This past month I was lucky enough to be allowed into The Space Program Residency in San Francisco and was invited to use their fancy recording studio to record a series of new podcast interviews. (The first of which came out a couple weeks ago with artist Libby Black.) I had randomly heard about the residency from a friend (artist Jovi Schnell) and thought I would pitch a sound project there. Much to my surprise, they agreed and even hired a sound engineer who helped record Libby’s episode.
For most of my young life, my dad had a makeshift recording studio in the basement of our old house. It was cobbled together from various sound equipment that he had picked up over the years of being in bands, and recording in other basements, and more official studios.
There were more knobs and dials down there than I had ever seen in my life. If you had asked me, it would have been just as likely that this equipment could fly a plane or launch a missile. The only difference was, instead of a brightly lit cockpit with views of the world, the room was dark and windowless and the walls were covered with black styrofoam soundproofing tiles. Not exactly glamorous, but among other things it saw the exciting arrival of my dad’s first keyboard purchase, a Casio that played a demo of “It’s Still Rock n’ Roll to Me” by Billy Joel in 30-40 digital sounds, including ocean waves and a dog barking. (I could not find a video of it so if you do have one, let me know.)
When my parents moved at the end of my junior year, he set up a new studio in their basement, along with an office for his business. Again it wasn’t glamorous but this time at least there was a window. For years you could hear him recording various Beatles and Byrds songs, his voice coming up the basement stairs into the living room.
“The Bells of Rhymney” was a particular favorite, or perhaps one that he couldn’t quite get right, because he sang it maybe 200 hundred times over the course of one winter - a conservative estimate.
I was pretty hands-off when it came to his recording studio, except for the one time when I agreed to record my voice for a singing competition at my elementary school. He may have accompanied me on guitar as I sang “Where Have All The Flowers Gone.” It was a real bummer of a folk song to my young ears. And I was mortified by the nasally child’s voice that I heard. That’s nothing like what it’s supposed to sound like, I thought. (I appreciate singers like Bob Dylan quite yet.) My dad explained that it’s normal not to like your voice and that it doesn’t mean you have a bad one. Even John Lennon didn’t like hearing his voice recorded! But it was no use. My musical career was done before it started.
Now, as an adult, I love karaoke but have never felt truly natural singing solo in front of people. I don’t quite trust what I’m hearing. Am I on key? Does it sound ok? Are people listening? Am I dancing in an interesting way or does it look weird?
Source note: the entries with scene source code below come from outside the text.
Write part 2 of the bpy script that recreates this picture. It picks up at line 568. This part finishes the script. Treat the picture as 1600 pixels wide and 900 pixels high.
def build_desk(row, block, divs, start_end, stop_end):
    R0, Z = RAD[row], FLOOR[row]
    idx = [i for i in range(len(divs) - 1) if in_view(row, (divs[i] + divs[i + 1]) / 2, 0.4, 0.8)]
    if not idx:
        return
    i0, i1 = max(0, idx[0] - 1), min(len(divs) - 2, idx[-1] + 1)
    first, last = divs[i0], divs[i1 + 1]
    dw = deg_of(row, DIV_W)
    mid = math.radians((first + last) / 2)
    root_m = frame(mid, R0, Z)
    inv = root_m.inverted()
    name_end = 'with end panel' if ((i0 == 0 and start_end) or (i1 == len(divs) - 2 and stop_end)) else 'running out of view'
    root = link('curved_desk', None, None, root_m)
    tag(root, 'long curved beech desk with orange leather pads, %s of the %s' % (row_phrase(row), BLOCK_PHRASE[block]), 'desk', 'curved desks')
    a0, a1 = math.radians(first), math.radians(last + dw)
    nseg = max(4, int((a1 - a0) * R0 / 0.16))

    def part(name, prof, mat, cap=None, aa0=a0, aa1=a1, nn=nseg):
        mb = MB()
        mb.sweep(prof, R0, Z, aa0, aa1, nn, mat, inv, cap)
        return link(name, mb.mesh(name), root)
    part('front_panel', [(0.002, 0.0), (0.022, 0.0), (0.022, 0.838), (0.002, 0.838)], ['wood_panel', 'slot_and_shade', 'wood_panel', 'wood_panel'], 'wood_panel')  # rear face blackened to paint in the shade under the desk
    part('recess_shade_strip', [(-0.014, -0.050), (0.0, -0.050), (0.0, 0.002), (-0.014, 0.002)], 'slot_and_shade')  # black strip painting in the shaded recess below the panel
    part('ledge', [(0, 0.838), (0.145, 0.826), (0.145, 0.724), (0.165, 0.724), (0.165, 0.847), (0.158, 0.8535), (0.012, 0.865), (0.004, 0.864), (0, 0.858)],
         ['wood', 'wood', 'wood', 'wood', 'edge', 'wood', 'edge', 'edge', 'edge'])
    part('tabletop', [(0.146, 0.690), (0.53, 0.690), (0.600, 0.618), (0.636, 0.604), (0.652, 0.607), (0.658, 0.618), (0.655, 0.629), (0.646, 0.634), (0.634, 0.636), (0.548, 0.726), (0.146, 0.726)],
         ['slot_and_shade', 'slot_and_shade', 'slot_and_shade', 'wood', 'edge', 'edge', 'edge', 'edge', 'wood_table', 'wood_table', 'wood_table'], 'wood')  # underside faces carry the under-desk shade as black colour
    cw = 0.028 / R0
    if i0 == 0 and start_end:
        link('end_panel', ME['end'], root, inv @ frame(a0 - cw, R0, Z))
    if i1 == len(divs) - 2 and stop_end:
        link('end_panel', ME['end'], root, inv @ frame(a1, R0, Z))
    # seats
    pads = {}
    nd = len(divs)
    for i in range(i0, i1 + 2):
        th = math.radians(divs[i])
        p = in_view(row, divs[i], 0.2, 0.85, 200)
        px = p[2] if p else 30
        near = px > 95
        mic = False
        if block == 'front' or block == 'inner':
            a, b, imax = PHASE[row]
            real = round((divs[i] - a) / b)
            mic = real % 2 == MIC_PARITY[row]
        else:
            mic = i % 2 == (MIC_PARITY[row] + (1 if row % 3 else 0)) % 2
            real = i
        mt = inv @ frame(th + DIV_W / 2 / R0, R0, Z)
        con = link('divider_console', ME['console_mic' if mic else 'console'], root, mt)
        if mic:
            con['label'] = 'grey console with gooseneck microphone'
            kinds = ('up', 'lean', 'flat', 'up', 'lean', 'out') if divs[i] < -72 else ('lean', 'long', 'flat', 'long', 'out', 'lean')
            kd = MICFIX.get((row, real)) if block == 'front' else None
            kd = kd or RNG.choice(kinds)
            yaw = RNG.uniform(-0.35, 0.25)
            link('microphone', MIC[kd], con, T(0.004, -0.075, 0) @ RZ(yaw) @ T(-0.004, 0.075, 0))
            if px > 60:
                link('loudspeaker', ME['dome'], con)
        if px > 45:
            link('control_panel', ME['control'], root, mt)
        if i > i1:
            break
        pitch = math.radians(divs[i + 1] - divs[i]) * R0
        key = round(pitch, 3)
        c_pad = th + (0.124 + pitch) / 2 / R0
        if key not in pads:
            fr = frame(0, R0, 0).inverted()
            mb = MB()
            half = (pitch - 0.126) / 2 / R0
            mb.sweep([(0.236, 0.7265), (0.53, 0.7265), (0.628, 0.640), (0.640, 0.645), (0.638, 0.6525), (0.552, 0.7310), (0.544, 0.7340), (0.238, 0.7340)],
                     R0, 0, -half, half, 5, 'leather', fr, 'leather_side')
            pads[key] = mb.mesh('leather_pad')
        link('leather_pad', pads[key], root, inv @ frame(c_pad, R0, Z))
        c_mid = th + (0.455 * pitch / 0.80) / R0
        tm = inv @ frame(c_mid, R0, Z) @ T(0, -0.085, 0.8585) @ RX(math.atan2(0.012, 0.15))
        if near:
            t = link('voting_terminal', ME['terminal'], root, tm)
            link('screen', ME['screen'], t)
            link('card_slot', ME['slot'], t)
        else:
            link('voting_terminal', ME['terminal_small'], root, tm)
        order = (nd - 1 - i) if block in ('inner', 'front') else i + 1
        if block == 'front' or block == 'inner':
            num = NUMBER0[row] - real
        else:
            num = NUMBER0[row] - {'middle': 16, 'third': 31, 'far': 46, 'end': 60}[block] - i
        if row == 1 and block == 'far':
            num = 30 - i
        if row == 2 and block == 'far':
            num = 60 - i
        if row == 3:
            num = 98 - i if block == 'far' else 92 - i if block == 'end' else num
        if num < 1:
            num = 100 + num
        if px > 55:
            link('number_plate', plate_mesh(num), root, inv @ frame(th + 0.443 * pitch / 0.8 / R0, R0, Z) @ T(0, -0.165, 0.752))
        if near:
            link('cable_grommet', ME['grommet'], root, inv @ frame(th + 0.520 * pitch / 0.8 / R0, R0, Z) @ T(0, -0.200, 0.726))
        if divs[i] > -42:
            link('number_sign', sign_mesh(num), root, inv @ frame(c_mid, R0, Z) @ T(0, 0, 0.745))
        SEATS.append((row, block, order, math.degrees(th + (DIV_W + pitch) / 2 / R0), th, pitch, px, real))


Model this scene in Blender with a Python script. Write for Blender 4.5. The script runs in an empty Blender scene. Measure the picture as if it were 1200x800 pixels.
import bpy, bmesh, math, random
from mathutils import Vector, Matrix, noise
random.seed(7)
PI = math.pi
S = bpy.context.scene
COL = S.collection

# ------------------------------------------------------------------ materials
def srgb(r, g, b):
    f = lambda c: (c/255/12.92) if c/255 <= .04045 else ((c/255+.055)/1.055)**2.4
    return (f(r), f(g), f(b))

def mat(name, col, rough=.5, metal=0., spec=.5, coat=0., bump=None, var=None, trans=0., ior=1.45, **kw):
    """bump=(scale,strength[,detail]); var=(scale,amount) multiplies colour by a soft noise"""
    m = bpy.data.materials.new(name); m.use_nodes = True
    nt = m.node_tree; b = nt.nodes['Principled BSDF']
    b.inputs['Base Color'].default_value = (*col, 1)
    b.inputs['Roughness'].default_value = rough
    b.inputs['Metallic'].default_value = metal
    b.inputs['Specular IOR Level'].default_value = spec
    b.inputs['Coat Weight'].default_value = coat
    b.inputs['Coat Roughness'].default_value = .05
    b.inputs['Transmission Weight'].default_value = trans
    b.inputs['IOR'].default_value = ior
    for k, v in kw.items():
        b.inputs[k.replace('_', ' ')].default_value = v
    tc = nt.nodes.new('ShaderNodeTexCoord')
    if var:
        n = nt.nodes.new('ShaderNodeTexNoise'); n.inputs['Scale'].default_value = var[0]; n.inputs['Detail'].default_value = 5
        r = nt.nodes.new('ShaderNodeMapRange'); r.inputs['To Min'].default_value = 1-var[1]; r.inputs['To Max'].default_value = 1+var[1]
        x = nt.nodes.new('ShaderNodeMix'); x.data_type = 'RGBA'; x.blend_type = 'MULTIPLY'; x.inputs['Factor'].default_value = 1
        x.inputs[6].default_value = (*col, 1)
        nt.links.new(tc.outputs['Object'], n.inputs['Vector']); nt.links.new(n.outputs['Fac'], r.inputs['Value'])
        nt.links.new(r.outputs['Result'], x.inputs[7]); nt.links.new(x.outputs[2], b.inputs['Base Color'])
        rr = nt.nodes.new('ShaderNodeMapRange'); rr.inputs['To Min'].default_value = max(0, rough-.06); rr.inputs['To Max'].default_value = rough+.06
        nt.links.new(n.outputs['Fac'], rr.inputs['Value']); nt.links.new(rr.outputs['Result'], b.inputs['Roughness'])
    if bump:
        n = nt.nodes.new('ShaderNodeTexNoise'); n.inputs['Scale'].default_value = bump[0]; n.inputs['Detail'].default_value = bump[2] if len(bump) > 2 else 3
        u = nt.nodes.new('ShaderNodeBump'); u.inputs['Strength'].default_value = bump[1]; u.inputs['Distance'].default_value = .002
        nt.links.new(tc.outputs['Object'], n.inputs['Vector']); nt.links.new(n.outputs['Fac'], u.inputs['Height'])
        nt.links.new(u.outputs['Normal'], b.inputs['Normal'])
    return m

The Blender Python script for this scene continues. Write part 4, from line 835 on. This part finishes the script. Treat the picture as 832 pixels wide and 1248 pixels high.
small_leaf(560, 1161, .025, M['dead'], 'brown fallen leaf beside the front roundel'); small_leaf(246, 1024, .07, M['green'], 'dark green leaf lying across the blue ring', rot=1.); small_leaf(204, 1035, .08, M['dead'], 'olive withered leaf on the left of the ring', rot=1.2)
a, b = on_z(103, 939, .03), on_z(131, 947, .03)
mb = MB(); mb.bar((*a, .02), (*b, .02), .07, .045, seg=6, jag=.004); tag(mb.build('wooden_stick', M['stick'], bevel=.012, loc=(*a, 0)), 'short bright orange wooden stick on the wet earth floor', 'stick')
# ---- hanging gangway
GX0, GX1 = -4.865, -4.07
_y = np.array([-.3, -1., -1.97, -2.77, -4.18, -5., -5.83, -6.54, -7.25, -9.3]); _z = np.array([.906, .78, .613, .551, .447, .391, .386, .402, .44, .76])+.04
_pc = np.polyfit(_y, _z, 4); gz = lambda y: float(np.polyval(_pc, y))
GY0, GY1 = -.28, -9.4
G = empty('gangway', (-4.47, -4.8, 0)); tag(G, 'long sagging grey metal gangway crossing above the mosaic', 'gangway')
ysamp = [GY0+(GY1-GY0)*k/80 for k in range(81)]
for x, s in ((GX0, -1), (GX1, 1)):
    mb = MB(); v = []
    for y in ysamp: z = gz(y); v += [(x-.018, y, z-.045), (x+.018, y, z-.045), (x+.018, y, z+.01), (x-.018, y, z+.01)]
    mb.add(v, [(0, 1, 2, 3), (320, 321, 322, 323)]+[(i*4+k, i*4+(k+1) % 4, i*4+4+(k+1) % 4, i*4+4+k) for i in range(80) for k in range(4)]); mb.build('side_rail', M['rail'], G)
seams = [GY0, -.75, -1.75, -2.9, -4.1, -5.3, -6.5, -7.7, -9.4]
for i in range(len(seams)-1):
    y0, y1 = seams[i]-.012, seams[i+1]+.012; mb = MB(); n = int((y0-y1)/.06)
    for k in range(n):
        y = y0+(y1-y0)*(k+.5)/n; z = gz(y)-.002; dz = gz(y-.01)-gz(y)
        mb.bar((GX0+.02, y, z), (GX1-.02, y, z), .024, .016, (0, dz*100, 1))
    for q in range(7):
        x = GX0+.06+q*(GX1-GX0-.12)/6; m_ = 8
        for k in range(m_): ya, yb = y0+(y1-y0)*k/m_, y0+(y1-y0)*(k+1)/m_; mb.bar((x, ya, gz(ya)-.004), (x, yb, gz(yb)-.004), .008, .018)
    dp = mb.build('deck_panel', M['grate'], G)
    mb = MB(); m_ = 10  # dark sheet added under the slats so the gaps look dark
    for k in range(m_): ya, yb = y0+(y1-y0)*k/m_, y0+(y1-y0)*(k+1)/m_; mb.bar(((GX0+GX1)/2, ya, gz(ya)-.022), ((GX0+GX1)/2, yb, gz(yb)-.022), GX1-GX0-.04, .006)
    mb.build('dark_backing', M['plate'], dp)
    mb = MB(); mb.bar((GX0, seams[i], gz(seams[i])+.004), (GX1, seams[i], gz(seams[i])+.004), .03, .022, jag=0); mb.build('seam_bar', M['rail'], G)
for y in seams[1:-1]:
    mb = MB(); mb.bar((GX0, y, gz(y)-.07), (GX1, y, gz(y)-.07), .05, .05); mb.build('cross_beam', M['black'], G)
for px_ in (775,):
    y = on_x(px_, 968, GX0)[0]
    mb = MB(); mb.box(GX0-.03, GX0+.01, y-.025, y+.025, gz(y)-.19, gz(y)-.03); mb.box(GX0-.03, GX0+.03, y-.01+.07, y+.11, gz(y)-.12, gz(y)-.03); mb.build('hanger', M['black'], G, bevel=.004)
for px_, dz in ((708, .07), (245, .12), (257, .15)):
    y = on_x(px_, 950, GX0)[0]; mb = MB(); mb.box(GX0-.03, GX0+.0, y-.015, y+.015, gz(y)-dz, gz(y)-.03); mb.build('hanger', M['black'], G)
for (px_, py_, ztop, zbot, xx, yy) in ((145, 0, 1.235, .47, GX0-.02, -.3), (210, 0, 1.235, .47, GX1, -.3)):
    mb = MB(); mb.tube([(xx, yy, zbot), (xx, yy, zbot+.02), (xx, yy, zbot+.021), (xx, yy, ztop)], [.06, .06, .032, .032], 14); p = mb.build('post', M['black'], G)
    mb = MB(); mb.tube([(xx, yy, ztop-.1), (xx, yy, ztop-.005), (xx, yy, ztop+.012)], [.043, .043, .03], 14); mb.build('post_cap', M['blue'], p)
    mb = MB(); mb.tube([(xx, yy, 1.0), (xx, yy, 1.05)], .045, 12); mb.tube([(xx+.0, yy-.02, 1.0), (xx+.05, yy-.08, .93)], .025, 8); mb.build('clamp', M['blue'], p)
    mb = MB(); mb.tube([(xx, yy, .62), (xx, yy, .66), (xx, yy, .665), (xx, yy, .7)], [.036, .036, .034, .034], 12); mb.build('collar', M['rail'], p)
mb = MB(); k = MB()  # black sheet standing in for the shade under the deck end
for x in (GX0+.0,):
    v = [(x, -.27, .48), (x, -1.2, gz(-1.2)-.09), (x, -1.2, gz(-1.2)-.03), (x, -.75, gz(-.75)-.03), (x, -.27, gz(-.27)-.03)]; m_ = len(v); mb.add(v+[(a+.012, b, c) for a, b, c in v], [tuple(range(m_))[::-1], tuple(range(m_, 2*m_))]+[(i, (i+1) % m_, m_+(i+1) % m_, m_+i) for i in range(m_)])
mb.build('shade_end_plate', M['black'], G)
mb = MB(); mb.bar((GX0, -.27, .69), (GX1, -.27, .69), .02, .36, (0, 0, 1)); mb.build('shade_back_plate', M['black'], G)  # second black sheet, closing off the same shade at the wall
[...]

I feel like it looks weird.
What has healed these insecurities was doing more karaoke than I felt comfortable with and now, recording a podcast where, lisp and all, my voice is a tool for communication and not the subject of vocal beauty standards.
Getting the chance to record in a legitimate recording studio is never something I even thought about for my life. Never thought to wish for. And yet here I was, in this space that had exceeded my expectations. I wished I could take a photo and send it to my dad who no doubt would be super proud and probably a little jealous of the opportunity. Although I’m also sure that he had something to do with getting me in there.
This happy accident has me thinking about the way that we plan out our dreams, and whether we allow surprises to overtake them. It’s hard to let go of futurizing when that can be the only mental safety net we have left- especially after a hard couple of years like the ones we have all had that make nothing feel certain.
But maybe there is an alternative. Is it possible to prepare oneself for things to go unexpectedly well? Can we trust that life is capable of exceeding expectations?
I’m not ready to accept the voice of my anxiety or the tired truism of ‘hope for the best, plan for the worst’ as the only way. If you’ve only planned for the worst, will you have the tools you need to take advantage of the best possible outcome when it arrives?
A great reminder to always be open to new or different experiences.